:: DATASET RECORDS

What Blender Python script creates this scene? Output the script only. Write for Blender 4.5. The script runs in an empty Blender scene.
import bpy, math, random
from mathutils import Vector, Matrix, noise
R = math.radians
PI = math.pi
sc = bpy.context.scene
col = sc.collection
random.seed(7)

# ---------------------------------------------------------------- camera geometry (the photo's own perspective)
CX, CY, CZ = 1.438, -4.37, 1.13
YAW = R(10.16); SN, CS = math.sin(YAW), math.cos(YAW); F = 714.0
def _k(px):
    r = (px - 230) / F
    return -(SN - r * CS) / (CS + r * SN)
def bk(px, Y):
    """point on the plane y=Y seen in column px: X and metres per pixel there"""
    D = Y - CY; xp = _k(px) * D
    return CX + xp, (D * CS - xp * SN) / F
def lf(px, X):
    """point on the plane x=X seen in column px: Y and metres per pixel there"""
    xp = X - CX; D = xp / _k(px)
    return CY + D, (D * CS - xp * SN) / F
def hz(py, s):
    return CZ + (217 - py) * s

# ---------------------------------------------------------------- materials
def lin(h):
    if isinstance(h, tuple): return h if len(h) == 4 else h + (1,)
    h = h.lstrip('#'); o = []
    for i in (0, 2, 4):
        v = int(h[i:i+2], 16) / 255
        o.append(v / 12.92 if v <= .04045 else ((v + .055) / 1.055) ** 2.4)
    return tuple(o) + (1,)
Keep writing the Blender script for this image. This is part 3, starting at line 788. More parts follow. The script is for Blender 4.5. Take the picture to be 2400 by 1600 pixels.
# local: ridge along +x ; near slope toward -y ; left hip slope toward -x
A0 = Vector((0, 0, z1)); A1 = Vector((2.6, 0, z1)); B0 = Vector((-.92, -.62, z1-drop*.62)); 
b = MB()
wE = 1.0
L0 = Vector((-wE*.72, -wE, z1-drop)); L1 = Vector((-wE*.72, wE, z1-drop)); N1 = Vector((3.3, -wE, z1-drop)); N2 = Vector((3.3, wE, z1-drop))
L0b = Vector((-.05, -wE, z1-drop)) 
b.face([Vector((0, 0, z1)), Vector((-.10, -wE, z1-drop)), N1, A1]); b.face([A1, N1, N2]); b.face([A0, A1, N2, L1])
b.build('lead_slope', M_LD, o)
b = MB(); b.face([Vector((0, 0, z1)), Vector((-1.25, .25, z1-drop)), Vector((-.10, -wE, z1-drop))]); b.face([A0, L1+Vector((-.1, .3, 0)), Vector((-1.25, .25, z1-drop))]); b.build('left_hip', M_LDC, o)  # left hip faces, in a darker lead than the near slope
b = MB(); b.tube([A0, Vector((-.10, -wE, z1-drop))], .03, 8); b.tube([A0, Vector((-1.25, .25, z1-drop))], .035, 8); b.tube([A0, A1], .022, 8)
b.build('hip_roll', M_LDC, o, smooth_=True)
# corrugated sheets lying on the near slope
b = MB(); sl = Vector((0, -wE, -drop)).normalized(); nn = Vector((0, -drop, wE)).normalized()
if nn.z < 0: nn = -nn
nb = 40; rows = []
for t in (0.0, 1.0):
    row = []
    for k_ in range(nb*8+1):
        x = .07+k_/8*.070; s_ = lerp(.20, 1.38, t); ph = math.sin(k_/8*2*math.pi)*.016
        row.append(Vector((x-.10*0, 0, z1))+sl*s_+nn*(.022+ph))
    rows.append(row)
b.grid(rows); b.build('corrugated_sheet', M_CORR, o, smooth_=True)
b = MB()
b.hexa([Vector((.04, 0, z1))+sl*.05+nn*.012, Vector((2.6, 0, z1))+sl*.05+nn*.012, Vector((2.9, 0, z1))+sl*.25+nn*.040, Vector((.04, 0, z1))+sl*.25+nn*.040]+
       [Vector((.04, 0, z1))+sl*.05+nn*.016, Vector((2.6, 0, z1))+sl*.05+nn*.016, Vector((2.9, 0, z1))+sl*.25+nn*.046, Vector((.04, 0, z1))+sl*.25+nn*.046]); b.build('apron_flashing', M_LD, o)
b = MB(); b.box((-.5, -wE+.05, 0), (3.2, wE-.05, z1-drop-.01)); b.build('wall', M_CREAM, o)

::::
:: DATASET RECORDS

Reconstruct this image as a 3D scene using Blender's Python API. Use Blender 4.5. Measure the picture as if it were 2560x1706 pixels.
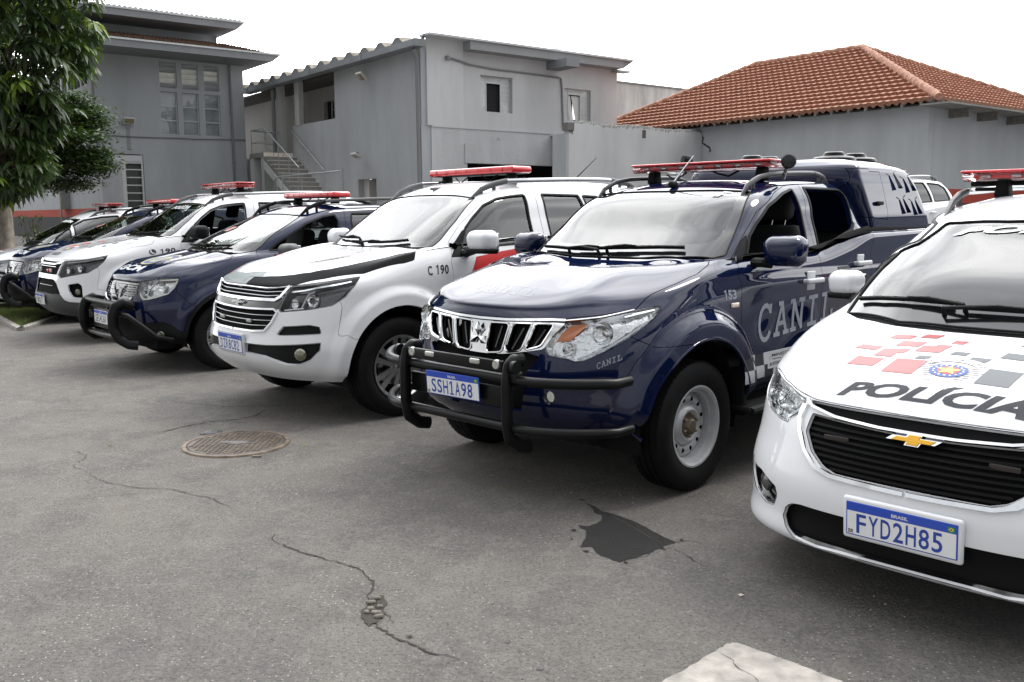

::::

_GOAL_: Go through the material above and output exactly the lines from the one containing "What Blender Python" through the one containing "return tuple(o) + (1,)".

_CORRECT RESPONSE_:
What Blender Python script creates this scene? Output the script only. Write for Blender 4.5. The script runs in an empty Blender scene.
import bpy, math, random
from mathutils import Vector, Matrix, noise
R = math.radians
PI = math.pi
sc = bpy.context.scene
col = sc.collection
random.seed(7)

# ---------------------------------------------------------------- camera geometry (the photo's own perspective)
CX, CY, CZ = 1.438, -4.37, 1.13
YAW = R(10.16); SN, CS = math.sin(YAW), math.cos(YAW); F = 714.0
def _k(px):
    r = (px - 230) / F
    return -(SN - r * CS) / (CS + r * SN)
def bk(px, Y):
    """point on the plane y=Y seen in column px: X and metres per pixel there"""
    D = Y - CY; xp = _k(px) * D
    return CX + xp, (D * CS - xp * SN) / F
def lf(px, X):
    """point on the plane x=X seen in column px: Y and metres per pixel there"""
    xp = X - CX; D = xp / _k(px)
    return CY + D, (D * CS - xp * SN) / F
def hz(py, s):
    return CZ + (217 - py) * s

# ---------------------------------------------------------------- materials
def lin(h):
    if isinstance(h, tuple): return h if len(h) == 4 else h + (1,)
    h = h.lstrip('#'); o = []
    for i in (0, 2, 4):
        v = int(h[i:i+2], 16) / 255
        o.append(v / 12.92 if v <= .04045 else ((v + .055) / 1.055) ** 2.4)
    return tuple(o) + (1,)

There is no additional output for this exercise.